Capital Raising and Finance

Simply put, a capital raising process will fail for one of three reasons:

  • Investors don’t like the valuation
  • Investors don’t like the story
  • Investors don’t like the management team.

This was one of the key pieces of advice from experienced CEO and Director Al Monro, who was a guest speaker at the Invercargill block course.  Al was formaly the CEO of Next Window (acquired by Smart Technology) and is currently a director on a number of New Zealand’s exciting growth stage technology companies. 

Al was able to speak with authority on the topic having been involved with Next Window at an early stage and having to raise a number of rounds of capital for the company, as well as supporting the companies he advises.

When we dig down into the detail, here is what these three reasons relate to:

  • Valuation:  What is the company’s value and is it good value for an investor, when considering a number of factors:
    • The size of the market opportunity.
    • The current state of the company’s competitive advantage.  The weaker it is, the lower the valuation expectation.
    • The % of ownership the investor will get for their dollars.
    • The further capital required to grow the business in the future and the dilution that will occur their shareholding.
       
  • Story:  What is your proposition to the market?
    • How well can you articulate the problem?
    • How comprehensive is your understanding of the problem…data, data, data!!
    • How well does your solution address the problem and what data do you have to prove it solves the problem? HINT: The only data investors care about is ‘CUSTOMER DATA.’
    • What do you need the money for and what milestones will it help you achieve?
       
  • Management team
    • Presenting a team story is important; who is on the team, what is their background.
    • The team should listen and take advice, accepting challenges from investors and be willing to work on issues they identify.
    • Does the team communicate well, with genuine intent and clarity?
    • Attitude of the team toward investors; any hint of cynesism or disrespect from the team and investors will be wary.

Finance

Regarding the finance component of the block course, there were two key messages: CASH IS KING and that companies should develop a milestone based cashflow to support their investment proposition.  Cash is king is not a new concept, but the start-up community will hammer this point, no matter where you are in the world.  A start-up must be able to manage their cashflow and integrate their cash position into every decision they make. 

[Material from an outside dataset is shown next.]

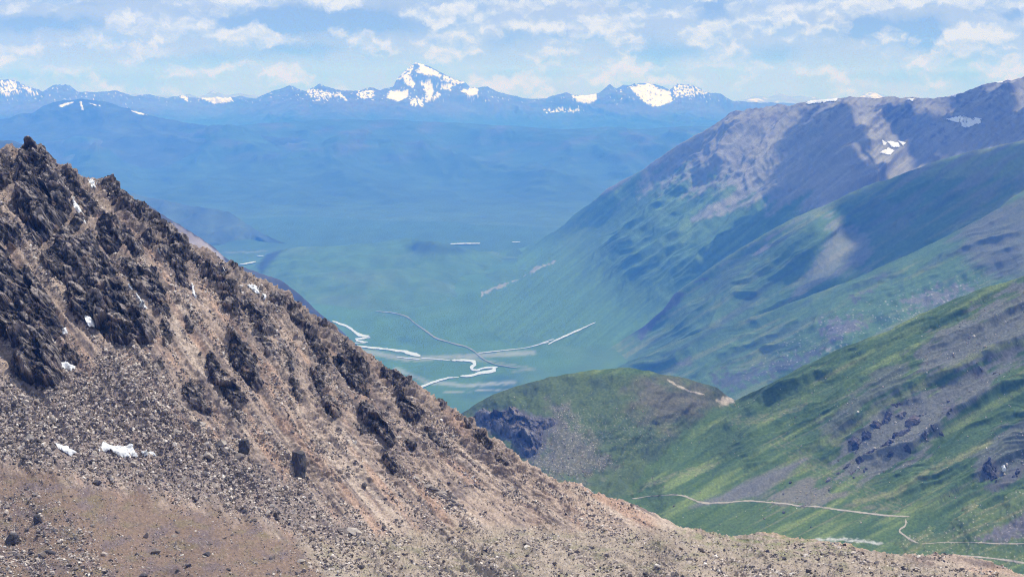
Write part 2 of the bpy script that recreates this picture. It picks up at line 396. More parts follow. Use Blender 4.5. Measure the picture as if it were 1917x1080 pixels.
F1 = [(-200, 175, 33000), (-80, 165), (0, 151, 33000), (15, 147), (40, 158), (80, 172), (100, 160), (128, 159), (145, 172), (170, 173), (200, 172), (215, 169), (250, 182), (280, 177), (310, 184), (345, 181), (370, 186), (400, 184, 34000), (430, 186), (450, 180), (480, 186), (500, 175), (541, 160, 31000), (571, 172), (601, 160), (631, 172), (666, 171), (696, 165), (711, 169), (736, 163), (741, 152), (756, 135), (778, 118, 32000), (801, 124), (831, 140), (871, 155), (881, 165), (911, 164), (931, 172), (960, 181, 32000), (987, 187), (1022, 185), (1060, 174), (1075, 180), (1102, 180), (1122, 175), (1142, 160), (1155, 167), (1167, 160), (1187, 160), (1215, 155, 32000), (1237, 162), (1255, 167), (1267, 158), (1290, 158), (1328, 171), (1348, 174), (1372, 187), (1408, 190), (1460, 192, 30000), (1700, 200, 30000), (2150, 200, 30000)]
Layer('snow_range', F1, 262, [(-200, 260, 25000), (300, 260, 25500), (780, 200, 28500), (780, 260, 24500), (1200, 260, 25500), (1200, 205, 28800), (2100, 260, 25000), (540, 205, 28500)],
      1500, 90, far_relief(300, 2300, 70), paint_f1, M_far, cw=14, ca=.12, crest_rough=2.2, crest_amp_scale=22)

# hazy front ridge, left
def paint_f2(V, n, px, py):
    c = np.zeros(V.shape) + [.045, .06, .06]
    c = c * (1 + .35 * fbm(px / 30 + py / 40, py / 18, 4, 81))[..., None]
    nz = fbm(px / 6, py / 3, 4, 82); s = np.full(px.shape, -1.)
    for poly, r in (([(240, 206), (262, 210), (278, 216), (262, 215)], .5), ([(148, 190), (153, 190), (158, 208), (153, 206)], 1.2), ([(108, 197), (135, 190), (140, 192), (115, 202)], 1.6), ([(165, 192), (190, 197), (188, 200), (168, 196)], 1.8), ([(345, 226), (356, 228), (350, 230)], .5)):
        s = np.maximum(s, -sdf(poly, px, py) + r * nz - r * .5)
    return mixc(c, SNOW, sm(-.2, .6, s))
Layer('hazy_ridge', [(-200, 235, 21000), (0, 222, 21000), (60, 212), (90, 198), (120, 190, 21000), (150, 186), (200, 194), (260, 211), (330, 224, 20500), (380, 231), (440, 240), (560, 262, 19000), (700, 300, 18500)],
      [(-200, 350), (300, 350), (700, 340)], [(0, 340, 17600), (300, 340, 17600), (600, 335, 18000), (120, 250, 19800)], 420, 110, far_relief(190, 1800, 90), paint_f2, M_far, crest_rough=2.0, crest_amp_scale=26)

# long plateau-like slope and the far plain
def paint_f3(V, n, px, py):
    c = np.zeros(V.shape) + GRASS_FAR
    c = mixc(c, [.075, .075, .075], .7 * sm(-.1, .6, fbm(px / 60 + py / 60, py / 22, 5, 101)) * sm(330, 260, py))
    c = c * (1 + .28 * fbm(px / 70, py / 9, 5, 103))[..., None]
    c = mixc(c, [.06, .11, .055], .7 * sm(365, 410, py))
    return c
def rel_f3(X, Y, Z, px, py):
    r = ridged(X / 1500 + Y / 9000, Y / 5200, 5, 104)
    return 330 * (r - .5) * sm(405, 300, py) * (.3 + .7 * sm(236, 262, py))
Layer('plateau_mountain', [(-200, 262, 20000), (150, 262), (300, 250, 20000), (440, 236), (560, 227), (640, 224, 20000), (760, 226), (900, 234), (1050, 242, 19500), (1130, 240), (1200, 241), (1300, 238, 19500), (1500, 240), (2150, 235, 19500)],
      430, [(-200, 330, 16800), (300, 330, 16800), (900, 330, 16800), (1500, 330, 16800), (2100, 330, 16800), (-200, 428, fl(428, -4)), (300, 428, fl(428, -4)), (900, 428, fl(428, -4)), (1500, 428, fl(428, -4)), (2100, 428, fl(428, -4)),
            (300, 385, 14400), (900, 385, 14400), (1500, 385, 14400), (2100, 385, 14400), (600, 280, 18400), (1200, 280, 18300)], 560, 150, rel_f3, paint_f3, M_far, crest_rough=1.4, crest_amp_scale=60, floor=-8)

# ------------------------------------------------------------------ valley floor
def floor_mesh():
    ny, nx = 420, 420
    ys = np.geomspace(4200, 62000, ny); t = np.linspace(-1, 1, nx)
    Yg = np.repeat(ys[:, None], nx, 1); Xg = t[None] * (Yg * .34 + 600)
    Z = 5 * fbm(Xg / 900, Yg / 900, 4, 120) * sm(7600, 9500, Yg)
    V = np.stack([Xg, Yg, Z], -1); px, py = project(V)
    c = np.zeros(V.shape) + [.060, .132, .040]
    c = mixc(c, [.085, .145, .065], sm(0, .9, fbm(Xg / 700, Yg / 1600, 5, 121)))
    c = mixc(c, [.028, .075, .055], .8 * sm(.15, .7, fbm(Xg / 300, Yg / 900, 5, 122)) * sm(7800, 6800, Yg))
    # grey braid plain beside the river, drier strip behind it
    for line, w, col, a in (([(640, 650), (760, 672), (850, 668), (1000, 660)], 7, (.30, .30, .27), .55), ([(740, 690), (800, 715), (870, 722), (960, 716)], 5, (.28, .29, .27), .6),
                            ([(830, 735), (1000, 726), (1120, 716)], 2, (.3, .3, .27), .6), ([(690, 515), (705, 560), (720, 590)], 2, (.22, .22, .15), .35),
                            ([(860, 668), (1000, 690), (960, 695)], 3, (.28, .28, .25), .4), ([(400, 474), (500, 470)], 2, (.4, .42, .4), .6)):
        c = mixc(c, col, a * sm(w, w * .2, dline(line, px, py) + 2.5 * fbm(px / 9, py / 3, 4, 124)))
    c = mixc(c, [.036, .075, .045], .75 * sm(9600, 10800, Yg + 700 * fbm(Xg / 900, Yg / 900, 3, 129)))
    c = c * (1 + .2 * fbm(Xg / 120, Yg / 400, 4, 125))[..., None]
    o = mesh_from('valley_floor', V, grid_faces(ny, nx), M_mid, c); o['kind'] = 'structure'
floor_mesh()

class Flat:
    def __init__(s, z): s.z = z
    def at(s, px, py, field=None):
        u, v = ray(px, py); return P3(px, py, (s.z - CAMZ) / v)
    hit = at
FLOOR = Flat(0.0)

# ------------------------------------------------------------------ mid distance land
def paint_lowhill(V, n, px, py):
    c = np.zeros(V.shape) + [.062, .125, .040]
    c = mixc(c, [.08, .135, .06], sm(-.1, .8, fbm(V[..., 0] / 500, V[..., 1] / 900, 5, 131)))
    c = mixc(c, [.02, .03, .03], .9 * sm(4, -6, sdf([(480, 500), (500, 474), (530, 466), (520, 480), (500, 500), (490, 515)], px, py)))  # shading of the left cliff painted as a near-black patch
    c = mixc(c, [.025, .05, .035], .75 * sm(8, -6, sdf([(760, 462), (800, 452), (850, 461), (880, 472), (780, 475)], px, py)))
    return c * (1 + .25 * fbm(V[..., 0] / 90, V[..., 1] / 260, 4, 132))[..., None]
LH = Layer('low_hill', [(440, 512, fl(512)), (475, 500, 9600), (487, 487, 9900), (500, 475, 10100), (530, 467), (560, 463, 10200), (640, 460), (700, 457, 10400), (745, 449), (770, 444, 10400), (785, 449), (810, 453, 9800), (850, 460, 9900), (880, 469, 10200), (900, 473), (940, 471, fl(471)), (1020, 476, fl(476)), (1100, 500, fl(500))],
           [(440, 560), (700, 590), (1000, 590), (1100, 570)], [(440, 560, fl(560) + 60), (600, 590, fl(590) + 60), (800, 590, fl(590) + 60), (1000, 590, fl(590) + 60), (560, 510, 9000), (700, 500, 9200), (820, 490, 9450), (640, 540, 8450), (800, 540, 8500), (950, 520, fl(520, 4)), (1050, 540, fl(540, 4))],
           360, 140, lambda X, Y, Z, px, py: 34 * fbm(X / 380, Y / 600, 5, 133) * sm(585, 520, py), paint_lowhill, M_mid, crest_rough=.7, crest_amp_scale=40, floor=-14, sink=12)

def paint_spur_l(V, n, px, py):
    c = np.zeros(V.shape) + [.05, .075, .055]
    return c * (1 + .5 * fbm(V[..., 0] / 150 + V[..., 2] / 130, V[..., 2] / 120, 5, 141))[..., None]
Layer('blue_spur', [(150, 352, 12700), (250, 364), (290, 372, 12600), (350, 386, 12550), (400, 393), (425, 397, 12400), (440, 404), (455, 414, 12100), (475, 428, 11800), (500, 442, 11450), (540, 458, fl(458))],
      [(150, 480), (540, 475)], [(150, 480, fl(480, -25)), (200, 466, fl(466, -10)), (350, 462, fl(462, -10)), (430, 458, fl(458, -10)), (480, 456, fl(456, -15)), (540, 475, fl(475, -55)), (300, 420, 11700), (420, 430, 11550)], 200, 70, far_relief(60, 330, 142), paint_spur_l, M_mid, crest_rough=1.6, crest_amp_scale=18, floor=-30)
Layer('far_left_hill', [(-160, 258, 9000), (0, 264, 9000), (25, 264), (42, 271, 8800), (70, 290), (130, 330, 8500)], 420, [(-160, 410, 8000), (130, 410, 8000)], 60, 30, far_relief(40, 400, 143), paint_spur_l, M_mid, crest_rough=1.2)
def paint_spur_n(V, n, px, py):
    c = np.zeros(V.shape) + [.06, .065, .065]
    c = mixc(c, [.27, .235, .22], sm(3, -2, sdf([(325, 418), (372, 446), (418, 480), (425, 500), (395, 500), (340, 450)], px, py) + 2 * fbm(px / 10, py / 10, 3, 151)))
    c = mixc(c, [.07, .12, .06], sm(5, 12, py - np.interp(px, [440, 530, 575, 620, 700], [512, 535, 572, 612, 690]) + 4 * fbm(px / 15, py / 15, 4, 152)) * (px > 450))
    return c * (1 + .45 * fbm(V[..., 0] / 60 + V[..., 2] / 50, V[..., 2] / 45, 5, 153))[..., None]
Layer('shaded_spur', [(200, 350, 3900), (280, 386, 3900), (310, 404), (330, 420, 3900), (350, 431), (372, 445, 3950), (395, 461), (418, 479, 4000), (440, 494), (470, 506, 4200), (500, 516), (530, 526, 4400), (555, 544), (575, 563, 4600), (600, 588), (620, 603, 4800), (650, 630), (690, 668, 5200), (760, 725, 5600)],
      [(200, 560), (420, 600), (760, 780)], [(200, 540, 3000), (420, 590, 3500), (600, 680, 4300), (760, 775, 5100)], 340, 90, far_relief(22, 110, 154), paint_spur_n, M_mid, crest_rough=1.8, crest_amp_scale=14)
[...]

During Sprout’s weekly calls with companies, we do our best to assess the cash position against the project plan at the start of every meeting. It should be ingrained into weekly and daily thinking.
 

Raising seed and angel capital

At Sprout we focus a lot on mapping out what a company wants to achieve (milestones) and how much cash they need to achieve it.  Investors want to know that their money is going into achieving specific milestones that are inceasing the value of their asset (the shares in a company).
 

Governance

Governance was also discussed at length during the block course.  As a general rule, when you raise external capital from investors the company should look to implement strong governance processes. 

At Sprout we talk about governance at two levels:

  • Advisory boards:  Advisory boards can begin as soon as you get started on the entrepreneurial journey.  The board can be made of between one to ten members.  The key requirement is for start-ups to understand what is the critical expertise the company needs.  These could include: product development, intellectual property, customer understanding, capital raising and many other things. 
  • Formal company boards: These boards have the responsibility to protect and enhance shareholder wealth. The directors have a fiduciary duty of care to shareholders.  At the formative stages of a company these boards are normally made up of representatives of the majority shareholders. As new shareholders are added, the board will be reconfigured to represent those shareholders.

We were very fortunate to have Marcel van den Assum, Chairman of the Angel Investment Association and experienced growth company Chairman and Director, share his thoughts on what the focus of governance should be for young companies. 

The key take aways were:

  • At an early stage, start-up governance should be focused around what the company needs to achieve. The advisors should have the capacity to add value to the company in more ways than just reviewing financial performance.  Marcel shared examples of travelling to meet customers with companies, introducing companies to key people, helping review contractual arrangements and helping identify and onboard key people into the company.
  • He suggested that start-ups work hard to clearly articulate the specifics of what they need of the advisor in terms of hours involved and activities required, so the advisor or director can make a decision.
  • Finding good advisors and directors takes time and wont happen on a first meeting.  He suggested that it is never too early to just speak with people about being in governance roles in the business.  Someone of a really high quality may take 12-18 months to get to know the founders and the business.  A key way to get good people involved is by allowing them to get to know you and your business and demonstrate you listen to them and take their advice on board.

Lots to take in on these topics and we only just scratch the surface of what could be covered, but hopefully this provides an idea of some key considerations and ideas that we offer via the Sprout programme.